LOVE & FRIENDSHIP (Movie Review)

lovefriendship
*** out of ****
Rated PG
(for some thematic elements)
Released: May 27, 2016
Runtime: 92 minutes
Director: Whit Stillman
Starring: Kate Beckinsale, Chloe Sevigny, Xavier Samuel, Emma Greenwell, Morfydd Clark, Tom Bennett, Stephen Fry

Attack of the Cougar, Jane Austen style. And the claws are out.

For those on a steady diet of classic Austen novels (and movies) such as Sense and Sensibility, Emma, Persuasion, etc., writer/director Whit Stillman’s lively adaptation of the author’s early novella “Lady Susan” is a surprising change of pace. Less pensive yearning and more dry farce, Love & Friendship provides everything we expect from Austen but then turns it on its head. The title itself is playfully sarcastic.

It’s late 18th century England, and class dynamics are again at the center of this Austen tale, with women of the middle class struggling to keep pace with the upper. The recently widowed Lady Susan Vernon (Kate Beckinsale) must lean on the good graces of in-laws to take her in; graces extended not only for financial reasons but also due to Lady Susan’s reputation (rumors of dalliances follow her, and for good reason).
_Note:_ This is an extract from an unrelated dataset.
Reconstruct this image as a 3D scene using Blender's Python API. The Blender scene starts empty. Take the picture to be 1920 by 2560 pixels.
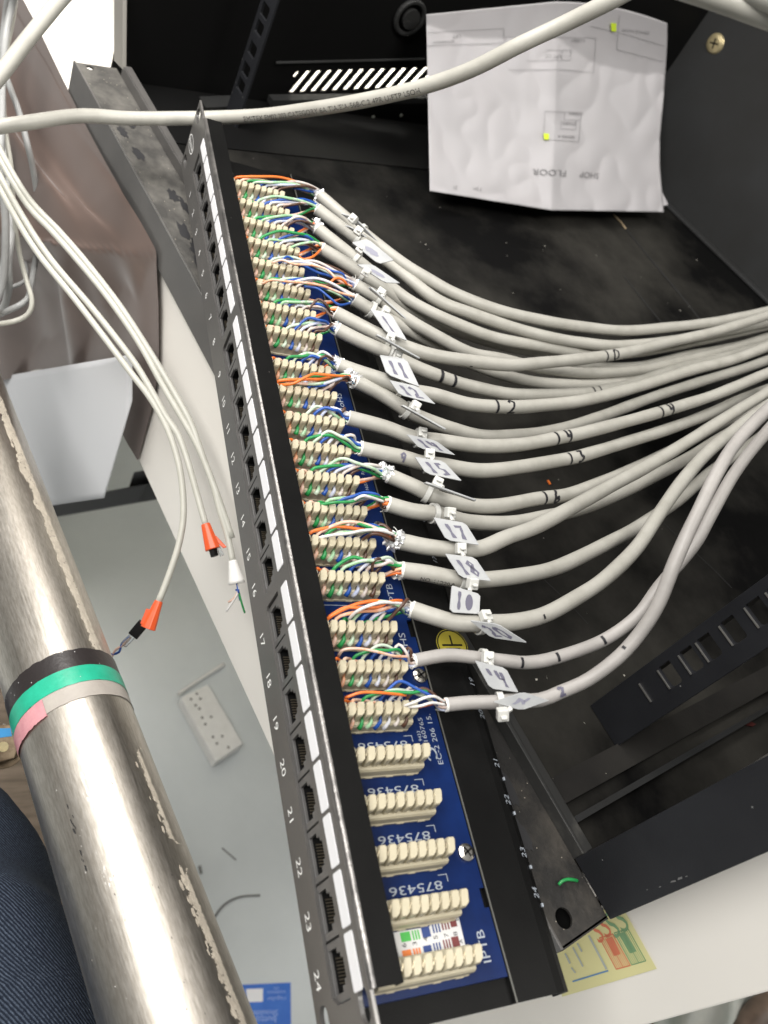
import bpy, bmesh, math, random
from mathutils import Vector, Matrix, noise
from mathutils.geometry import tessellate_polygon
random.seed(7)
S = 0.001                                   # everything below is written in millimetres
sc = bpy.context.scene
COL = sc.collection

# ------------------------------------------------------------------ camera
FPX = 2154.898
RW = (1.7288196, 1.5836637, -0.1243406)
TT = Vector((-108.21385, -243.23828, 507.11929))
def _rod(w):
    w = Vector(w); th = w.length
    return Matrix.Rotation(th, 3, w / th)
RM = _rod(RW)
CC = -(RM.transposed() @ TT)
cam = bpy.data.cameras.new('camera'); camo = bpy.data.objects.new('camera', cam); COL.objects.link(camo)
r0, r1, r2 = RM[0], RM[1], RM[2]
m4 = Matrix(((r0[0], -r1[0], -r2[0], CC[0]*S), (r0[1], -r1[1], -r2[1], CC[1]*S), (r0[2], -r1[2], -r2[2], CC[2]*S), (0, 0, 0, 1)))
camo.matrix_world = m4
cam.sensor_fit = 'VERTICAL'; cam.sensor_height = 24.0; cam.lens = FPX/2560*24.0
cam.clip_start = 0.005; cam.clip_end = 60
cam.dof.use_dof = True; cam.dof.focus_distance = 0.40; cam.dof.aperture_fstop = 9.5
sc.camera = camo

# ------------------------------------------------------------------ world and lamps (indoor: overhead lamps, two added fill lamps, dim room light)
w = bpy.data.worlds.new('World'); sc.world = w; w.use_nodes = True
nt = w.node_tree; bg = nt.nodes['Background']; bg.inputs[1].default_value = 1.0
g_tc = nt.nodes.new('ShaderNodeTexCoord'); g_sp = nt.nodes.new('ShaderNodeSeparateXYZ'); nt.links.new(g_tc.outputs['Generated'], g_sp.inputs[0])
g_cr = nt.nodes.new('ShaderNodeValToRGB'); g_mr = nt.nodes.new('ShaderNodeMapRange'); g_mr.inputs[1].default_value = -1
nt.links.new(g_sp.outputs['Z'], g_mr.inputs[0]); nt.links.new(g_mr.outputs[0], g_cr.inputs[0]); nt.links.new(g_cr.outputs[0], bg.inputs[0])
for (pos_, col_) in [(0.0, (.12, .12, .115)), (.48, (.20, .195, .185)), (.62, (.28, .275, .265)), (1.0, (.30, .295, .285))]:     # floor, walls, ceiling of the dim room
    e_ = g_cr.color_ramp.elements.new(pos_) if pos_ not in (0.0, 1.0) else g_cr.color_ramp.elements[0 if pos_ == 0.0 else -1]
    e_.color = (*col_, 1)
sc.view_settings.view_transform = 'Standard'; sc.view_settings.look = 'None'
sc.view_settings.exposure = -0.08; sc.view_settings.gamma = 1.0
AU = math.radians(16.6); UX = Vector((math.cos(AU), math.sin(AU), 0)); VX = Vector((-math.sin(AU), math.cos(AU), 0)); O0 = Vector((-121, -40, 0))
def cw(u, v, z): return O0 + UX*u + VX*v + Vector((0, 0, z))
def lamp(name, pos, target, sx, sy, power, col):
    l = bpy.data.lights.new(name, 'AREA'); l.shape = 'RECTANGLE'; l.size = sx; l.size_y = sy; l.energy = power; l.color = col
    o = bpy.data.objects.new(name, l); COL.objects.link(o); o.location = pos*S
    d = (target-pos).normalized(); o.rotation_euler = d.to_track_quat('-Z', 'Y').to_euler()
    return o
lamp('ceiling_or_fill_lamp', cw(200, -950, 1300), cw(300, 0, -50), 1.3, 0.5, 36, (1.0, 0.975, 0.94))
lamp('ceiling_or_fill_lamp', cw(780, 190, 900), cw(430, 220, 0), 0.45, 0.3, 9.0, (1.0, 0.97, 0.92))
lamp('ceiling_or_fill_lamp', cw(-90, -130, 560), cw(20, -60, -80), 0.30, 0.30, 5.0, (1.0, 0.96, 0.92))  # added fill lamp, lifts the top of the satin cloth
lamp('louvre_fill_lamp', cw(-130, 520, 250), cw(-420, 330, -80), 0.3, 0.15, 9, (1.0, 0.97, 0.88))  # added unseen fill lamp, brightens the wall seen through the louvre slots

# ------------------------------------------------------------------ measuring helpers
def ray(px, py): return RM.transposed() @ Vector(((px-960)/FPX, (py-1280)/FPX, 1.0))
def atz(px, py, z):
    d = ray(px, py); return CC + d*((z-CC[2])/d[2])
def ats(px, py, s): return CC + ray(px, py)*s
def atv(px, py, v):
    d = ray(px, py); return CC + d*((v-(CC-O0).dot(VX))/d.dot(VX))
def atu(px, py, u):
    d = ray(px, py); return CC + d*((u-(CC-O0).dot(UX))/d.dot(UX))

# ------------------------------------------------------------------ materials
def mat(name, col, rough=0.5, metal=0.0, col2=None, nscale=60, ndetail=4, lo=0.35, hi=0.65, bump=0.0, bscale=400, spec=0.5,
        sheen=0.0, coat=0.0, stretch=None, rough2=None, trans=0.0, specks=None, alpha=1.0, sub=0.0):
    m = bpy.data.materials.new(name); m.use_nodes = True; nt = m.node_tree; N = nt.nodes; L = nt.links
    b = N['Principled BSDF']; b.inputs['Base Color'].default_value = (*col, 1); b.inputs['Roughness'].default_value = rough
    b.inputs['Metallic'].default_value = metal; b.inputs['Specular IOR Level'].default_value = spec
    if sheen: b.inputs['Sheen Weight'].default_value = sheen; b.inputs['Sheen Roughness'].default_value = 0.4
    if coat: b.inputs['Coat Weight'].default_value = coat; b.inputs['Coat Roughness'].default_value = 0.25
    if trans: b.inputs['Transmission Weight'].default_value = trans
    if alpha < 1: b.inputs['Alpha'].default_value = alpha
    if sub: b.inputs['Subsurface Weight'].default_value = sub; b.inputs['Subsurface Radius'].default_value = (.004, .004, .004)
    tc = N.new('ShaderNodeTexCoord'); src = tc.outputs['Object']
    if stretch:
        mp = N.new('ShaderNodeMapping'); mp.inputs['Scale'].default_value = stretch; L.new(src, mp.inputs[0]); src = mp.outputs[0]
    cur = None
    if col2 or rough2 is not None:
        n = N.new('ShaderNodeTexNoise'); n.inputs['Scale'].default_value = nscale; n.inputs['Detail'].default_value = ndetail; n.inputs['Roughness'].default_value = .62
        L.new(src, n.inputs['Vector'])
        mr = N.new('ShaderNodeMapRange'); mr.inputs[1].default_value = lo; mr.inputs[2].default_value = hi; L.new(n.outputs[0], mr.inputs[0])
        if col2:
            mx = N.new('ShaderNodeMix'); mx.data_type = 'RGBA'; mx.inputs['A'].default_value = (*col, 1); mx.inputs['B'].default_value = (*col2, 1)
            L.new(mr.outputs[0], mx.inputs['Factor']); cur = mx.outputs['Result']
        if rough2 is not None:
            m2 = N.new('ShaderNodeMapRange'); m2.inputs[3].default_value = rough; m2.inputs[4].default_value = rough2
            L.new(mr.outputs[0], m2.inputs[0]); L.new(m2.outputs[0], b.inputs['Roughness'])
    if specks:                                    # (scale, threshold, colour): dust and crumbs
        for sca, th, sc_col in specks:
            v = N.new('ShaderNodeTexVoronoi'); v.inputs['Scale'].default_value = sca; L.new(tc.outputs['Object'], v.inputs['Vector'])
            lt = N.new('ShaderNodeMath'); lt.operation = 'LESS_THAN'; lt.inputs[1].default_value = th; L.new(v.outputs['Distance'], lt.inputs[0])
            wn = N.new('ShaderNodeSeparateColor'); L.new(v.outputs['Color'], wn.inputs[0])
            g2 = N.new('ShaderNodeMath'); g2.operation = 'GREATER_THAN'; g2.inputs[1].default_value = 0.6; L.new(wn.outputs[0], g2.inputs[0])
            mu = N.new('ShaderNodeMath'); mu.operation = 'MULTIPLY'; L.new(lt.outputs[0], mu.inputs[0]); L.new(g2.outputs[0], mu.inputs[1])
            mx = N.new('ShaderNodeMix'); mx.data_type = 'RGBA'
            if cur: L.new(cur, mx.inputs['A'])
            else: mx.inputs['A'].default_value = (*col, 1)
            mx.inputs['B'].default_value = (*sc_col, 1); L.new(mu.outputs[0], mx.inputs['Factor']); cur = mx.outputs['Result']
    if cur: L.new(cur, b.inputs['Base Color'])
    if bump:
        n = N.new('ShaderNodeTexNoise'); n.inputs['Scale'].default_value = bscale; n.inputs['Detail'].default_value = 5; L.new(src, n.inputs['Vector'])
        bp = N.new('ShaderNodeBump'); bp.inputs['Strength'].default_value = bump; bp.inputs['Distance'].default_value = 0.0006
        L.new(n.outputs[0], bp.inputs['Height']); L.new(bp.outputs[0], b.inputs['Normal'])
    return m
M = {}
M['black_paint'] = mat('black_paint', (.0035, .0035, .0035), .5, spec=.12, col2=(.006, .006, .0058), nscale=25, bump=.12, bscale=1500, specks=[(170, .035, (.16, .15, .14))])
M['face_paint'] = mat('face_paint', (.060, .058, .056), .33, col2=(.080, .076, .072), nscale=18, bump=.10, bscale=2500, rough2=.42, spec=.7)
M['dark'] = mat('black_plastic', (.005, .005, .005), .5, spec=.2)
M['jack'] = mat('jack_plastic', (.10, .098, .096), .36, col2=(.08, .078, .077), nscale=120)
M['label'] = mat('white_label', (.86, .86, .88), .5)
M['ink_white'] = mat('white_print', (.92, .92, .90), .5)
M['ink_grey'] = mat('grey_print', (.30, .33, .37), .55)
M['pcb'] = mat('blue_solder_mask', (.002, .011, .062), .36, col2=(.003, .016, .085), nscale=40, lo=.4, hi=.6, spec=.2, bump=.05, bscale=3000)
M['cream'] = mat('cream_plastic', (.50, .455, .335), .42, col2=(.46, .415, .30), nscale=90, spec=.45, sub=.05)
M['gold'] = mat('contact_metal', (.86, .76, .55), .30, metal=.8)
M['steel'] = mat('screw_steel', (.72, .70, .66), .24, metal=1, col2=(.5, .47, .42), nscale=300)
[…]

Lady Susan is clearly too free with her romantic liaisons for polite society, and selfish, plus she spends her time scheming and manipulating others for her own amusement. But she’s also a cunning scrapper of a survivor, necessarily resourceful (even if unnecessarily devious), both for her and her daughter Frederica. Their relationship is strained, however, as Frederica is the very paragon of virtue that her mother is not.
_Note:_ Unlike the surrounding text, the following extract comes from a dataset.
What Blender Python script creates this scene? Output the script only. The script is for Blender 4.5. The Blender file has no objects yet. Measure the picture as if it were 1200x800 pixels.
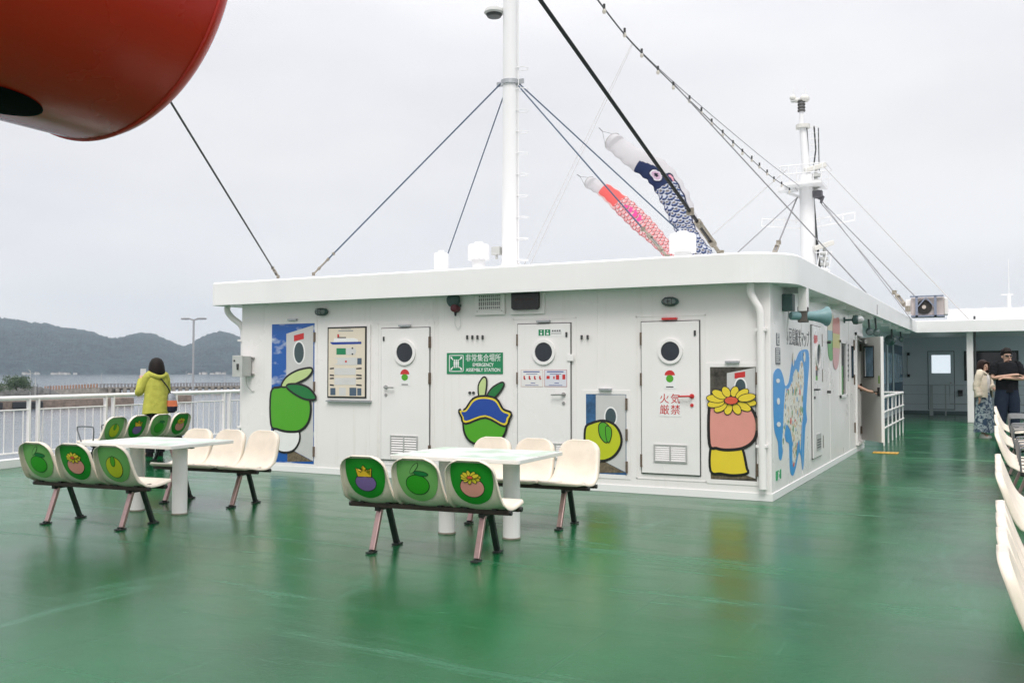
import bpy, bmesh, math, random
from mathutils import Vector, Matrix, noise as mnoise
C = bpy.context.scene.collection
scene = bpy.context.scene
R = math.radians
rnd = random.Random(7)
HAZE_D = .00012

# ---------------------------------------------------------------- camera, sky, sun, exposure
F = 1102.0; YAW = R(27.1); PITCH = math.atan(35 / 1102); H = 1.45
cam_d = bpy.data.cameras.new("camera"); cam = bpy.data.objects.new("camera", cam_d); C.objects.link(cam)
cam.location = (0, 0, H); cam.rotation_euler = (R(90) + PITCH, 0, YAW)
cam_d.sensor_width = 36; cam_d.lens = 36 * F / 1200; cam_d.clip_start = .05; cam_d.clip_end = 20000
scene.camera = cam
SUN_EL, SUN_AZ = R(52), R(158)      # azimuth measured clockwise from +Y
w = bpy.data.worlds.new("World"); scene.world = w; w.use_nodes = True
nt = w.node_tree; nt.nodes.clear()
def wn(t, **k):
    n = nt.nodes.new(t)
    for a, b in k.items(): setattr(n, a, b)
    return n
sky = wn('ShaderNodeTexSky', sky_type='NISHITA'); sky.sun_disc = False
sky.sun_elevation = SUN_EL; sky.sun_rotation = SUN_AZ; sky.air_density = 1.2; sky.dust_density = 3
tc = wn('ShaderNodeTexCoord'); sep = wn('ShaderNodeSeparateXYZ'); nt.links.new(tc.outputs['Generated'], sep.inputs[0])
mp = wn('ShaderNodeMapping'); mp.inputs['Scale'].default_value = (1, 1, 3.2); nt.links.new(tc.outputs['Generated'], mp.inputs[0])
nz = wn('ShaderNodeTexNoise'); nz.inputs['Scale'].default_value = 1.6; nz.inputs['Detail'].default_value = 5; nz.inputs['Roughness'].default_value = .5
nt.links.new(mp.outputs[0], nz.inputs['Vector'])
lum = wn('ShaderNodeMapRange', interpolation_type='SMOOTHSTEP'); lum.inputs[1].default_value = .22; lum.inputs[2].default_value = 1; lum.inputs[3].default_value = 8.9; lum.inputs[4].default_value = 21
nt.links.new(sep.outputs['Z'], lum.inputs[0])
cl = wn('ShaderNodeMapRange'); cl.inputs[1].default_value = .3; cl.inputs[2].default_value = .7; cl.inputs[3].default_value = .88; cl.inputs[4].default_value = 1.08
nt.links.new(nz.outputs[0], cl.inputs[0])
m1 = wn('ShaderNodeMath', operation='MULTIPLY'); nt.links.new(lum.outputs[0], m1.inputs[0]); low = wn('ShaderNodeMapRange'); low.inputs[1].default_value = 0; low.inputs[2].default_value = .22; low.inputs[3].default_value = 1.09; low.inputs[4].default_value = 1; nt.links.new(sep.outputs['Z'], low.inputs[0])
m0 = wn('ShaderNodeMath', operation='MULTIPLY'); nt.links.new(cl.outputs[0], m0.inputs[0]); nt.links.new(low.outputs[0], m0.inputs[1]); nt.links.new(m0.outputs[0], m1.inputs[1])
tint = wn('ShaderNodeMix', data_type='RGBA'); tint.inputs['A'].default_value = (.955, .95, 1.01, 1); tint.inputs['B'].default_value = (1.0, .985, 1.0, 1)
nt.links.new(cl.outputs[0], tint.inputs['Factor'])
tf = wn('ShaderNodeMapRange'); tf.inputs[1].default_value = .9; tf.inputs[2].default_value = 1.05; nt.links.new(cl.outputs[0], tf.inputs[0]); nt.links.new(tf.outputs[0], tint.inputs['Factor'])
vm = wn('ShaderNodeVectorMath', operation='SCALE'); nt.links.new(tint.outputs['Result'], vm.inputs[0]); nt.links.new(m1.outputs[0], vm.inputs['Scale'])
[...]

In short, Lady Susan is a real piece of work. Beckinsale absolutely revels in it, but all beneath a carefully constructed and maintained air of propriety, of course. She may not abide appropriate etiquette behind closed doors (or people’s backs), but Lady Susan sure knows how to game the system.

Think of Love & Friendship this way: it’s like an inverse of Pride & Prejudice, where the duplicitous leech Wickham would be the protagonist who pops the elitist bubbles of the Bingleys and Darcys. Now granted, Lady Susan isn’t quite so bad as Wickham (but you can’t root for her either, nor should you, and that’s part of the catty fun). Plus, the Vernons and DeCourcys – while elite, and a bit blind to the challenges of those with less – remain well-intended, and generous.
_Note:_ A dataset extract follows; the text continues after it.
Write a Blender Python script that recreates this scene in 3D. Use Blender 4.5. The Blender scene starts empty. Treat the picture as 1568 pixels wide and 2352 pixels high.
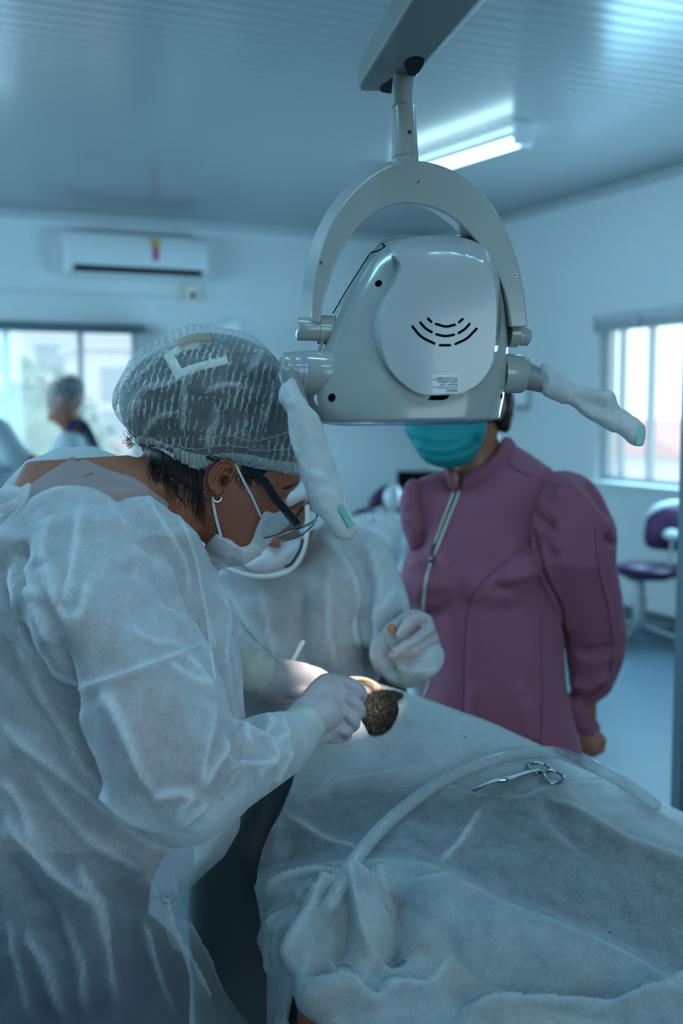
import bpy, math, random
import numpy as np
from mathutils import Vector, Matrix, noise
from mathutils.bvhtree import BVHTree

random.seed(7)
SC = bpy.context.scene
COL = SC.collection

# ------------------------------------------------------------------ camera
FPX, CX, CY = 2600.0, 784.0, 1176.0
EYE = Vector((0.0, 0.0, 1.5))
PITCH = math.atan(236.0 / FPX)
CR = Vector((1, 0, 0))
CF = Vector((0, math.cos(PITCH), -math.sin(PITCH)))
CU = Vector((0, math.sin(PITCH), math.cos(PITCH)))
cam_d = bpy.data.cameras.new('camera')
cam_d.sensor_fit = 'VERTICAL'
cam_d.sensor_height = 36.0
cam_d.lens = FPX / 2352.0 * 36.0
cam_d.clip_end = 400
cam_d.dof.use_dof = True
cam_d.dof.focus_distance = 1.37
cam_d.dof.aperture_fstop = 3.6
cam = bpy.data.objects.new('camera', cam_d)
COL.objects.link(cam)
cam.matrix_world = Matrix(((CR.x, CU.x, -CF.x, EYE.x), (CR.y, CU.y, -CF.y, EYE.y), (CR.z, CU.z, -CF.z, EYE.z), (0, 0, 0, 1)))
SC.camera = cam

# ------------------------------------------------------------------ exposure, sky, lights
SC.view_settings.view_transform = 'Standard'
SC.view_settings.look = 'None'
SC.view_settings.gamma = 1.0
SC.view_settings.use_curve_mapping = False
SC.view_settings.exposure = -0.25

try:
    SC.cycles.max_bounces = 6
    SC.cycles.adaptive_threshold = 0.025
    SC.cycles.diffuse_bounces = 3
    SC.cycles.glossy_bounces = 3
    SC.cycles.transmission_bounces = 4
    SC.cycles.transparent_max_bounces = 12
    SC.cycles.caustics_reflective = False
    SC.cycles.caustics_refractive = False
except AttributeError:
    pass

wd = bpy.data.worlds.new('sky')
SC.world = wd
wd.use_nodes = True
wn = wd.node_tree
wn.nodes['Background'].inputs[0].default_value = (0.70, 0.92, 1.0, 1)
wn.nodes['Background'].inputs[1].default_value = 2.8

# room frame: right wall runs along RU, back wall along RV, from the far corner RC
RC = Vector((0.83, 10.58, 0))
RU = Vector((0.4067, -0.9136, 0)).normalized()
RV = Vector((-0.9136, -0.4067, 0)).normalized()
CEIL = 3.06
RA, RB = 11.6, 8.2

def room(a, b, z=0.0):
    return RC + RU * a + RV * b + Vector((0, 0, z))

COOL = (0.31, 0.72, 1.0)

def area_light(name, loc, direction, sx, sy, power, color=COOL, spread=math.pi):
    ld = bpy.data.lights.new(name, 'AREA')
    ld.shape = 'RECTANGLE'
    ld.size, ld.size_y = sx, sy
    ld.energy = power
    ld.color = color
    ld.spread = spread
    o = bpy.data.objects.new(name, ld)
    COL.objects.link(o)
    o.location = loc
    o.rotation_euler = Vector(direction).to_track_quat('-Z', 'Y').to_euler()
    return o

# daylight by the two seen windows, then fill added at unseen ones (one light just inside each window)
area_light('daylight_right', room(3.95, 0.03, 1.58), RV + Vector((0, 0, -0.1)), 2.6, 1.1, 110)
area_light('daylight_back', room(0.03, 5.2, 1.6), RU, 3.0, 1.1, 48)
area_light('fill_left', room(3.6, RB - 0.1, 1.75), -RV, 3.4, 1.5, 180)
area_light('fill_rear', room(RA - 0.1, 4.4, 2.0), -RU, 3.0, 1.3, 9)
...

The entire cast is first-rate, anchored by Beckinsale and perfectly suited to their types, but the highlight is Tom Bennett as Sir James Martin, a bachelor who’s shockingly dim-witted to be boasting an official honorific prefix title (which also speaks to how rich he is). Even so, Sir James is relentlessly in good spirits and of beaming disposition; an entirely agreeable man, almost like a human puppy. Imagine if Michael Scott from The Office was transposed to late 1700s English aristocracy but devoid of any self-conscious anxiety, and that should give you a pretty good idea of Bennett’s take. He’s an absolute scene-stealer, whose instinctive comedy is showcased in extended uncut takes.

This is all familiar territory for Whit Stillman, the director who – with only the fifth film of his 26-year-career – has made sophisticated satires about class dynamics his recurring milieu. The effort here lives up to his first name, although it’s so matter-of-fact at times that viewers may wonder exactly who it is he’s skewering (answer: everybody, just to varying degrees). In this particular outing the men get the brunt of it, coming off as gullible dolts (even the erudite ones) who are easy prey for women’s manipulations, both dramatic and subtle. Yes, Stillman mocks his characters – but with affection, not disdain.

Despite Lady Susan’s gaping character flaws, as the narrative twists, turns, and progresses, one begins to wonder: is she playing games with everyone just for her own leisurely sadistic sport, or is there a goal driving her mischievous undertakings? Whether Stillman ultimatley gives her a form of vindication, or even a subversive virtue, I’ll leave for you to determine – as that’s exactly what Stillman does (smartly). He never provides a strong suggestion either way, either blatantly or in subtext. A lady never reveals her secrets, and we shouldn’t know them either.